Ricordo un fatto particolare, l’adesione del Centro Popolare (partito trentino continuazione giuridica della DC trentina) a questo partito , via la sua federazione con la Democrazia Cristiana per le Autonomie, partito fondato da Gianfranco Rotondi: finì subito dopo il Congresso fondativo di Roma non appena si potè constatare che lo Statuto mancava dei due requisiti posti per l’adesione, la democraticità delle forme organizzative e l’esplicita ispirazione cristiana, che per un cristiano-democratico sono essenziali.
Dal Popolo della Libertà se ne andarono poi non solo i fedeli di AN di Fini, ma anche i democratici cristiani che avevano seguito Pierferdinando Casini. Tuttavia nella ricostituita Forza Italia e nel partito della destra divenuto Fratelli d’Italia non è maturata nei cattolici che vi aderivano la coscienza della sterilità del loro lievito, fino al punto di vedere in FI e da pco anche in FdI i contenitori più opportuni e adatti di una presenza cristianamente ispirata.
La Democrazia Cristiana è stata riattivata in un contesto nel quale una parte degli ex DC ulivisti si convincono del fallimento del progetto di animazione dall’interno dei partiti della sinistra laica e socialista (post-comunista) e una parte di coloro che avevano voluto mantenere una presenza di esplicita ispirazione cristiana rimangono divisi tra le vecchie formazioni (CDU,UDC) e la nuova realtà della DC. I primi in particolare sono orientati a promuovere nuove aggregazioni politiche, ritenendo necessario un nuovo partito, giudicando non più proponibile la Democrazia Cristiana.
Come deve orientarsi la riattivata Democrazia Cristiana?
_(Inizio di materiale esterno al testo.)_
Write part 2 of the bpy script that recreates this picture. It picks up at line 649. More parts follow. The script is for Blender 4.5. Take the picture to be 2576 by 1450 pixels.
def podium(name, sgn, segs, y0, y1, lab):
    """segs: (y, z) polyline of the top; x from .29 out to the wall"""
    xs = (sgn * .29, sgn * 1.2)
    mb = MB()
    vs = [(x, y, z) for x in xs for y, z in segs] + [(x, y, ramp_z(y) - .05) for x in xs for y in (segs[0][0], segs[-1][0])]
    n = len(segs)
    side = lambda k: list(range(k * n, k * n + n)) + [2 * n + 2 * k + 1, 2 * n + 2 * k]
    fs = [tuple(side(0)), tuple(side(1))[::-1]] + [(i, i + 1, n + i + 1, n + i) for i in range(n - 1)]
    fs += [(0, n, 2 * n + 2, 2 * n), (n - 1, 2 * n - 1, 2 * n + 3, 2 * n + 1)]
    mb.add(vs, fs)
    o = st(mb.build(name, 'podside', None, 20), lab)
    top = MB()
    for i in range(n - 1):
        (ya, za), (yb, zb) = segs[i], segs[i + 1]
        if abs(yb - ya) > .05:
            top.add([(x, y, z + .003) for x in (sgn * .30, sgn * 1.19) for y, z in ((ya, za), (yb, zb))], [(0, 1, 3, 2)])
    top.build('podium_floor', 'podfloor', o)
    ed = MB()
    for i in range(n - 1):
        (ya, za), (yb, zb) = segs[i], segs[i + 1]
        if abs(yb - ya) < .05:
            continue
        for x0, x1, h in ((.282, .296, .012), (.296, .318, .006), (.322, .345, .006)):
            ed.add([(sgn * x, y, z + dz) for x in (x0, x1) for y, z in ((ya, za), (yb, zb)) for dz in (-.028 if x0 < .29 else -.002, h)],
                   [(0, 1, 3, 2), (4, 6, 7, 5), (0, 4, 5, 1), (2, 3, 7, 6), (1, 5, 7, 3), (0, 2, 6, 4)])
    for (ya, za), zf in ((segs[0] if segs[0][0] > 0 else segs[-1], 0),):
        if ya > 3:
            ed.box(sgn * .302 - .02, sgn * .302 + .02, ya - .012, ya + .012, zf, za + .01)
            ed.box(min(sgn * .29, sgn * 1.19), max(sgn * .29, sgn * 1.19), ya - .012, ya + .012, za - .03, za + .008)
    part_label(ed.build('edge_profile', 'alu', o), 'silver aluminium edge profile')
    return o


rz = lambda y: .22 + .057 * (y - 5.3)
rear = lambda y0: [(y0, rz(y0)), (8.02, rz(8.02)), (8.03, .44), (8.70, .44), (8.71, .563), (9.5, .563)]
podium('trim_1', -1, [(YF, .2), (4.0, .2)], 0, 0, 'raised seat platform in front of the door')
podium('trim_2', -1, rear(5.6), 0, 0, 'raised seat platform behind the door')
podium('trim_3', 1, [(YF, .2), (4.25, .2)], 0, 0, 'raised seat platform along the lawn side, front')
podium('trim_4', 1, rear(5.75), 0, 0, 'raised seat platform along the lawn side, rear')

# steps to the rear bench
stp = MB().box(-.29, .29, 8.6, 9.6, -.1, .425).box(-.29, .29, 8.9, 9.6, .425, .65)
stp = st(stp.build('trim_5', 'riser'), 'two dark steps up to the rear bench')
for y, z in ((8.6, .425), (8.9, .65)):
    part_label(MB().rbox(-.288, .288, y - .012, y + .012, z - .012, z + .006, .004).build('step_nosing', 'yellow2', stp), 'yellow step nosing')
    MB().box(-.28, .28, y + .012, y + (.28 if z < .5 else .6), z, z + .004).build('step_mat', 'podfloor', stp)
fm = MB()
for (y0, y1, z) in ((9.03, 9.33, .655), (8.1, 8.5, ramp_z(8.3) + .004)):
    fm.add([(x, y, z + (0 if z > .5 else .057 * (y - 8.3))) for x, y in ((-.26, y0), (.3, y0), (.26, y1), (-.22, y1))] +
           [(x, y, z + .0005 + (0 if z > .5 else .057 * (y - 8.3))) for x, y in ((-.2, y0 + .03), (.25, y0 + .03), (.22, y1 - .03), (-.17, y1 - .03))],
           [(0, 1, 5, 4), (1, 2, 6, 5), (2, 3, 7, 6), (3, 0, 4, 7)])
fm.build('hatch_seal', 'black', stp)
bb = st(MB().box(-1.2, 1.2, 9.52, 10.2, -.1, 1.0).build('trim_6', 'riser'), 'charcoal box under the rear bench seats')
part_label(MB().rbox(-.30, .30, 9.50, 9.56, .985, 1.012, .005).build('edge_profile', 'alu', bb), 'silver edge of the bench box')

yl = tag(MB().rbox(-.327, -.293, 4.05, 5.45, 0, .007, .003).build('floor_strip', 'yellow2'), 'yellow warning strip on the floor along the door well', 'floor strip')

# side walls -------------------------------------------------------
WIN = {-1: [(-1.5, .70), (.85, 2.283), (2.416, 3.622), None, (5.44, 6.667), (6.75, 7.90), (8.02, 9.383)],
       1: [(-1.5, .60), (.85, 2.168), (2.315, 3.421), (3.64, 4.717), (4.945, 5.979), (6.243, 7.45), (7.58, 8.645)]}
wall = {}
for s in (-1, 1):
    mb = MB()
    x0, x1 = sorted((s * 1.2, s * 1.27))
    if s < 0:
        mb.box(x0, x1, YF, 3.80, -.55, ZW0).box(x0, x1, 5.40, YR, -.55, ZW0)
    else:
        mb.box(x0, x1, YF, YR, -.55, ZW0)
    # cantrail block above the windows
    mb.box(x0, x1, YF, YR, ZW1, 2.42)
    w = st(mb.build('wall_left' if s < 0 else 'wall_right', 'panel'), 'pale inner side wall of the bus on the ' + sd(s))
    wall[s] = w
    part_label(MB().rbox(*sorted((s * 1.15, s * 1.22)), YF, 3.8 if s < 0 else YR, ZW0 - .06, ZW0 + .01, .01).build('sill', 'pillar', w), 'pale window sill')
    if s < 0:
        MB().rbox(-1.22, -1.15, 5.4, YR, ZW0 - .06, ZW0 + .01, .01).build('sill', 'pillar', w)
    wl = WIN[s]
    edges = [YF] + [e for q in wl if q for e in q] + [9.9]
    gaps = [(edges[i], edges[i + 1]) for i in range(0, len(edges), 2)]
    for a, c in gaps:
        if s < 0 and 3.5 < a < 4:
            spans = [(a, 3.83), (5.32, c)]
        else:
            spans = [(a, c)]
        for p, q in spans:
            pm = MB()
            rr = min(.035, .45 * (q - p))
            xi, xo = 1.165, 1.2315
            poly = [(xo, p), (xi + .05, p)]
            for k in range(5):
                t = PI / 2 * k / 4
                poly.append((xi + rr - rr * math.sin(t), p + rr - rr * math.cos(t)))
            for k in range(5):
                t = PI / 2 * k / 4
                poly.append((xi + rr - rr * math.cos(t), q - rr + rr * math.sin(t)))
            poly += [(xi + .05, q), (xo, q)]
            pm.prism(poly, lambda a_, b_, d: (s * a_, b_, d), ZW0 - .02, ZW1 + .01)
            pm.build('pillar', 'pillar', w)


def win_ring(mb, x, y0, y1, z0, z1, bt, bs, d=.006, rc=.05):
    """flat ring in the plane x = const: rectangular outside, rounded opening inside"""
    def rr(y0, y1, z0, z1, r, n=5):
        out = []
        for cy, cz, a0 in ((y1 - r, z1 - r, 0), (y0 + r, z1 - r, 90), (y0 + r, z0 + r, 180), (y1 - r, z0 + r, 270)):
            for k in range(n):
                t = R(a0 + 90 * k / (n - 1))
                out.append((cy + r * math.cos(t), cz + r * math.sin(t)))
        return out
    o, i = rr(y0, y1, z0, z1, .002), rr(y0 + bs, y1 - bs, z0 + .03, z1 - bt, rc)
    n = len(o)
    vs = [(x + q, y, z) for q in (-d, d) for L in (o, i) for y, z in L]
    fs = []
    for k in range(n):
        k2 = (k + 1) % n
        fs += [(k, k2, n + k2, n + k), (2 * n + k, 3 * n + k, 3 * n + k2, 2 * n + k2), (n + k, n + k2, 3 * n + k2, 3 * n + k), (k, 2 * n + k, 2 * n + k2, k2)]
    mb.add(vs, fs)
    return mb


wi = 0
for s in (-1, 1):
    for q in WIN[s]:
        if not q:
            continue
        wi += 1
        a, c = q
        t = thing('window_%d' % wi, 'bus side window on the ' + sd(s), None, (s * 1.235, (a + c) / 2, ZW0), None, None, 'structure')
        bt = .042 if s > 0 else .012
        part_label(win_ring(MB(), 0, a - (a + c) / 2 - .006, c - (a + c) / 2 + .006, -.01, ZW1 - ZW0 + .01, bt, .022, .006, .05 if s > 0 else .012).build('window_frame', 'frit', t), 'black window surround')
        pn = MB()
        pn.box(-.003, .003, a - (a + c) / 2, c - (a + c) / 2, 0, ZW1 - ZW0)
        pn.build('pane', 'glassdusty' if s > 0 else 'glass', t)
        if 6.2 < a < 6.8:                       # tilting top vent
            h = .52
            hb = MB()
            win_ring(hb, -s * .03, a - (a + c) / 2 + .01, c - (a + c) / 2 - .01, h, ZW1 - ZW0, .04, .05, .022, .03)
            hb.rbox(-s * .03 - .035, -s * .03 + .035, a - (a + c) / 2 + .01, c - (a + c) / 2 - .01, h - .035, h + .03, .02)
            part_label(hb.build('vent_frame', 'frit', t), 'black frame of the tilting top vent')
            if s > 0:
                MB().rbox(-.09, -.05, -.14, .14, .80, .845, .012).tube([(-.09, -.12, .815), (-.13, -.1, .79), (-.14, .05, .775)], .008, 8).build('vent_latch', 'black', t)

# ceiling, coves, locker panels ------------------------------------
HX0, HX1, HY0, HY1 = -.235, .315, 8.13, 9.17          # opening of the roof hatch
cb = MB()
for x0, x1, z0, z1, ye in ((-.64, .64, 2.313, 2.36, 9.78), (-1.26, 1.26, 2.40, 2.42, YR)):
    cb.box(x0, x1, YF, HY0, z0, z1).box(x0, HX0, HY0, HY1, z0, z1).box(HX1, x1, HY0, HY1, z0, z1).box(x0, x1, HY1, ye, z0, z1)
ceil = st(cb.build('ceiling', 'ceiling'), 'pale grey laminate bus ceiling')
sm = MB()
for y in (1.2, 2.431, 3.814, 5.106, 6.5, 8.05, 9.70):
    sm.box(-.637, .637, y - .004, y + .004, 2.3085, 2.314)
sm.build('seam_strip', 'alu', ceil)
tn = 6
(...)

Sciogliersi per un nuovo partito o dimostrare la sua utilità nel porre parziale rimedio alla diaspora politica dei cristiani? Il prossimo Congresso è chiamato ad approfondire la questione. Quali gli svantaggi e i vantaggi nel puntare sulla convergenza di tanti nella DC rispetto invece a configurarsi come una delle componenti di un nuovo partito?
Costruire raccordi con i vari movimenti di matrice cristiana è stato da tempo un obiettivo coltivato, dapprima con iniziative di largo respiro coinvolgendo associazioni cattoliche di rilievo (convegni di Camaldoli), poi con convegni a Rovereto, organizzato dall’on. Tarolli e a Orvieto. Gli stessi anni di Presidenza della DC (prima l’Assemblea dei soci e poi il Consiglio Nazionale) dell’on. Gianni Fontana sono stati densi di attività volte allo scopo.
La stessa Federazione Popolare dei Democratici Cristiani era orientata a creare tali raccordi e a trasformare la federazione in un nuovo soggetto politico unitario. Si sono spese tante parole, ma il passaggio dalle parole ai fatti non è avvenuto.
E’ responsabile, data questa situazione, puntare su un nuovo partito anziché, come diceva l’on. Alberto Alessi, purtroppo scomparso, sul fare della DC un partito nuovo, capace di rappresentare quegli italiani che pensano utile che l’offerta politica in Italia possa disporre di un partito ispirato esplicitamente alla dottrina sociale cristiana nella sua integralità?
Non mancano partiti che si ispirano ad alcuni contenuti di essa ed altri partiti ad altri contenuti, ma il bene comune richiede attenzione a tutti i contenuti, quelli cui è più sensibile la sinistra, quelli cui è più sensibile la destra e quelli cui è più sensibile il centro laico-liberale. Ed è per questo che già nel Congresso della DC del 2018 fu scelta la collocazione di centro.
E’ nostra responsabilità rimuovere gli ostacoli che possano fare della DC la casa di tutti coloro che condividono tale ispirazione, come già lo è stata negli anni di Sturzo, di Degasperi, di Moro, di Fanfani, come anche quelli di Piccoli, di Forlani, di Rumor, di Donat Cattin, di Zaccagnini, di Martinazzoli e di molti altri.